Microsoft is doubling down on managing employee performance, tightening the screws on underperformers.
As per an internal email, the tech giant has placed a ban on internal transfers and a two-year rehire block.
The new policy applies to employees who are consistently rated low in performance reviews.
This is part of a wider industry shift toward prioritizing efficiency and accountability.
New rules for employees rated poorly
Policy
The new policy impacts workers who fall in the 0-60% rewards category, basically those rated poorly in performance reviews.
These employees will no longer be permitted to apply for other internal roles at Microsoft.
Additionally, if they leave while on a Performance Improvement Plan (PIP) or with a low reward score, they won’t be eligible for rehire for two years.

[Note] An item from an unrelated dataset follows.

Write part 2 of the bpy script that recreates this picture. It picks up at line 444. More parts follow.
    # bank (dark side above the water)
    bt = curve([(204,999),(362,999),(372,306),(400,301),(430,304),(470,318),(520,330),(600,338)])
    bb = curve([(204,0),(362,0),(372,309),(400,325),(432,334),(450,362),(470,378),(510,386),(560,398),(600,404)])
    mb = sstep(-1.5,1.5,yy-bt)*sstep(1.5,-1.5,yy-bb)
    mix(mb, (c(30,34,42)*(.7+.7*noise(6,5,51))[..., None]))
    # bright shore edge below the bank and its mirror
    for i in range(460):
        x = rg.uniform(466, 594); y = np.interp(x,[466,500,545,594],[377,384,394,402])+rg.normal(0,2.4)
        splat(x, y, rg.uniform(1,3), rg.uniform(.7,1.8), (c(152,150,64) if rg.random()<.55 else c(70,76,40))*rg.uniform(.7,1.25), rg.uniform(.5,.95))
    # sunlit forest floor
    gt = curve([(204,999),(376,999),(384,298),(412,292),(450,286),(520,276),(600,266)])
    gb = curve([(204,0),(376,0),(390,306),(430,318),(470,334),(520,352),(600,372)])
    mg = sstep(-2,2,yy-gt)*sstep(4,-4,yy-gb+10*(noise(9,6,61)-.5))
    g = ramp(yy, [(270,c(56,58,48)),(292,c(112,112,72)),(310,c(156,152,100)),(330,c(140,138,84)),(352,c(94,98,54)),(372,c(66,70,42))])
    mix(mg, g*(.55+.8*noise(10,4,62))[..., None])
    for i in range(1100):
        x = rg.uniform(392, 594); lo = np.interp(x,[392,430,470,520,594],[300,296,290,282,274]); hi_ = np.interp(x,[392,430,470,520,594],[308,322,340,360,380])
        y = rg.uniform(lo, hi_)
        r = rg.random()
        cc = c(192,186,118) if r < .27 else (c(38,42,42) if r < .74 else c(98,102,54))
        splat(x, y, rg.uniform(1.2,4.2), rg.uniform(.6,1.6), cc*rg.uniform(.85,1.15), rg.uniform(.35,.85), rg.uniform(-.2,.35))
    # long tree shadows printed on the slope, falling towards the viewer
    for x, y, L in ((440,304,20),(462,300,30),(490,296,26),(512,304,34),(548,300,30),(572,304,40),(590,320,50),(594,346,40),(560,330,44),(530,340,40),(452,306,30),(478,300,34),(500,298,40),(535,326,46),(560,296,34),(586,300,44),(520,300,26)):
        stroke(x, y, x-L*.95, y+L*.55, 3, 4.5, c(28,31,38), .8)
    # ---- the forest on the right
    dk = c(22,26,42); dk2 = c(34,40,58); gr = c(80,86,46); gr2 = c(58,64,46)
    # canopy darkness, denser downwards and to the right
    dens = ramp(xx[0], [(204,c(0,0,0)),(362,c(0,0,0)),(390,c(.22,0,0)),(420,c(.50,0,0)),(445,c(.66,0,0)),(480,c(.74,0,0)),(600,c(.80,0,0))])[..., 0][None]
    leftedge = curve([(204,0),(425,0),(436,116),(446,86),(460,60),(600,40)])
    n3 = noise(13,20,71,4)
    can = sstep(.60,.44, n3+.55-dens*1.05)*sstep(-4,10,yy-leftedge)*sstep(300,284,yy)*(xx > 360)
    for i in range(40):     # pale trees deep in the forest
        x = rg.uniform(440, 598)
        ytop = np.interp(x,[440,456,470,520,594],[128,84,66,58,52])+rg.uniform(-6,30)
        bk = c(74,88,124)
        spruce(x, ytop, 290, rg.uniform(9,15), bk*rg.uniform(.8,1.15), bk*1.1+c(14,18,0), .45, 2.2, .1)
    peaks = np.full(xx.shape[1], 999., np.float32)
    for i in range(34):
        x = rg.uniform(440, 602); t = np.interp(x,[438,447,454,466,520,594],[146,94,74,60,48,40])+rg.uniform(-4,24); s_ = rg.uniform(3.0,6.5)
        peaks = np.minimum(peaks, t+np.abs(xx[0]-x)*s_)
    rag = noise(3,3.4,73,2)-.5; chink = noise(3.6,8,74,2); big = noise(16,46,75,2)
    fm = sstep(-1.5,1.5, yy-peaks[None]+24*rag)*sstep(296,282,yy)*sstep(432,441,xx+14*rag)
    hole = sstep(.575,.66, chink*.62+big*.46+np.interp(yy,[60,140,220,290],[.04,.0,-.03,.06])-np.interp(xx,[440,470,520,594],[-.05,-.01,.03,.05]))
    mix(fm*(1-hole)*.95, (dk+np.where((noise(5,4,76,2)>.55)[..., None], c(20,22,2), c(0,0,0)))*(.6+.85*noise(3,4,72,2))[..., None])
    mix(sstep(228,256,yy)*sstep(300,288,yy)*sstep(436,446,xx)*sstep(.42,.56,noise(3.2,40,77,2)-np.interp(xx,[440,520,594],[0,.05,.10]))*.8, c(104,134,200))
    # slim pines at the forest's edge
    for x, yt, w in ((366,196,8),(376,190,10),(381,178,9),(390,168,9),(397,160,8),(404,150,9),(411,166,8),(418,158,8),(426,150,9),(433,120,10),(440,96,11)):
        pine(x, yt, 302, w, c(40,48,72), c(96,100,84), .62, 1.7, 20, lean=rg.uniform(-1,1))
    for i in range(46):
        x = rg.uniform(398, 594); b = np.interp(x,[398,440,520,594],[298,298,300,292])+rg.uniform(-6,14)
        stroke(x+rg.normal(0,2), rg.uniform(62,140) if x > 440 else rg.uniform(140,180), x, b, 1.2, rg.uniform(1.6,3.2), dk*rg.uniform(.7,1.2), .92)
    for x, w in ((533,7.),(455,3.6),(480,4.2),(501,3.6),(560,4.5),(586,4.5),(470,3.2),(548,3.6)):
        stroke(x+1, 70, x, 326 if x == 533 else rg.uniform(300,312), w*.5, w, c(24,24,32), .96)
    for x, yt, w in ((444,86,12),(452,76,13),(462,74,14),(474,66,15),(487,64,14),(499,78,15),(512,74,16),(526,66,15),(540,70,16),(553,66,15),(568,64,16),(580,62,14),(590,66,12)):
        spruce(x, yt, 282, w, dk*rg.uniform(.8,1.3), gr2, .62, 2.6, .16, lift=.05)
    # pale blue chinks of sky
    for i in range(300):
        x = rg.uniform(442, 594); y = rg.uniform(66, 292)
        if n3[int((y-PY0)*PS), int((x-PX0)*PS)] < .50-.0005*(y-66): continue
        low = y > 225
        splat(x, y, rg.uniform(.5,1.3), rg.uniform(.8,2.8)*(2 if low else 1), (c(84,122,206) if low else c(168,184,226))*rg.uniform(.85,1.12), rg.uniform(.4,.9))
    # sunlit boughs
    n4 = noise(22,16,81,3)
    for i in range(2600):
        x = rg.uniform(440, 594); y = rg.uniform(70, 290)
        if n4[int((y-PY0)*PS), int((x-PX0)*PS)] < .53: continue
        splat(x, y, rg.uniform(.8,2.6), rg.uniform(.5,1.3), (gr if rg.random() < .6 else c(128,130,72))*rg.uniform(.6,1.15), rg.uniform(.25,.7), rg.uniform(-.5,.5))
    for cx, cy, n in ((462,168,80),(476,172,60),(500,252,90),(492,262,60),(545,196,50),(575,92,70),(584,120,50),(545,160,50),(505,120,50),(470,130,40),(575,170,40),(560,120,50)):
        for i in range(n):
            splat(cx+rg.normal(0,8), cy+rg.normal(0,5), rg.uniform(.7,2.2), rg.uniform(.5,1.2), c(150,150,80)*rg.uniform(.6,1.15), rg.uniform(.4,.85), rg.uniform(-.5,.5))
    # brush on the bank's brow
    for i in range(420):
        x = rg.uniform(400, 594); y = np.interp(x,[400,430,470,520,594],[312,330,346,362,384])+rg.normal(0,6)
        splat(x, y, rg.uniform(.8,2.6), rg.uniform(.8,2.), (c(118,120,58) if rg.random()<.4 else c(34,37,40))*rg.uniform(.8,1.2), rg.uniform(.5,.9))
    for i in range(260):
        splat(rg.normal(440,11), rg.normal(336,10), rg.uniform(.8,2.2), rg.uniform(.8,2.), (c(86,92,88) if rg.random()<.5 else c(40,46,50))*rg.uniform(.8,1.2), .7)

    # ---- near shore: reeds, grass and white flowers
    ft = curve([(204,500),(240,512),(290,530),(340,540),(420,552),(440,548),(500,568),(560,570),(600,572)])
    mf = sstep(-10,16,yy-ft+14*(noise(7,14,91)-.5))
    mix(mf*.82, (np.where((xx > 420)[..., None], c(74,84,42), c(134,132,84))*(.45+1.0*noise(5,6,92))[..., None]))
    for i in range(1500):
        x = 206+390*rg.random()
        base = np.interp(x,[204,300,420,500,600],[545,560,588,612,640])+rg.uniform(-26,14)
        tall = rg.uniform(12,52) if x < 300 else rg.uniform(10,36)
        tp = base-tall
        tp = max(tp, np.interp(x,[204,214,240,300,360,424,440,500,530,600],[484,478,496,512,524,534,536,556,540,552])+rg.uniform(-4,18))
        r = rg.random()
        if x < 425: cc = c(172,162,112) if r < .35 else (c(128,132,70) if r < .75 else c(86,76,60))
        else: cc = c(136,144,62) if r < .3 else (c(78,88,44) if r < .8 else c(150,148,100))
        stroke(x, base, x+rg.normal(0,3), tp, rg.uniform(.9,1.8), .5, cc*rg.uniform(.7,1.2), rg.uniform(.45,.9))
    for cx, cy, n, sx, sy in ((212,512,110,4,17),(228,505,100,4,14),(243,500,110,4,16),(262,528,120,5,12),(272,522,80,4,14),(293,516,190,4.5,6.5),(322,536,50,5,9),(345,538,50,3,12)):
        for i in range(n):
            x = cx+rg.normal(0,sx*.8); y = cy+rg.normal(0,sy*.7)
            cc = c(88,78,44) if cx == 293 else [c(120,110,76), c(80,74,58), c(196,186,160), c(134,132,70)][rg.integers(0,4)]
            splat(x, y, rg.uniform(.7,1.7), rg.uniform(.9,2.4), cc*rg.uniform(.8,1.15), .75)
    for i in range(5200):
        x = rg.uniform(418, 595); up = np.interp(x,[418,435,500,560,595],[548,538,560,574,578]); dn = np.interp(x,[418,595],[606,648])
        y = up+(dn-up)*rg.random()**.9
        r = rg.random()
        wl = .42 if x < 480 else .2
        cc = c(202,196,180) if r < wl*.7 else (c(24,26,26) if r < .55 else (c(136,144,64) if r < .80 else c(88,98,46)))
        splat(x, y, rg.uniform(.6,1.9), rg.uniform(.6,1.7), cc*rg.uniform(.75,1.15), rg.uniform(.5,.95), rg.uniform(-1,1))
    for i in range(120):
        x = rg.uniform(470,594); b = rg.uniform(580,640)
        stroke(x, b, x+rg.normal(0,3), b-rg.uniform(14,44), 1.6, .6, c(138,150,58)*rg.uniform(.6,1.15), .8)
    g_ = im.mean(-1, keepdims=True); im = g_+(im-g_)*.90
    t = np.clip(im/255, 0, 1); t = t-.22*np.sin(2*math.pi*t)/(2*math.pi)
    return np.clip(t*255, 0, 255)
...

Microsoft introduces new performance management tools
Tool rollout
These new rules come just as Microsoft is introducing performance management tools for the next fiscal year.
Amy Coleman, Microsoft’s new Chief People Officer, said the aim is to offer managers better ways to assess employee impact and reward top performers more clearly and consistently.
Training sessions are also being conducted to help managers adapt to these updates.
Global standardization of handling underperformance
Global
Microsoft is standardizing its approach to handling underperformance across the globe.
Managers now have the option to put struggling workers on structured improvement plans, with specific goals and deadlines.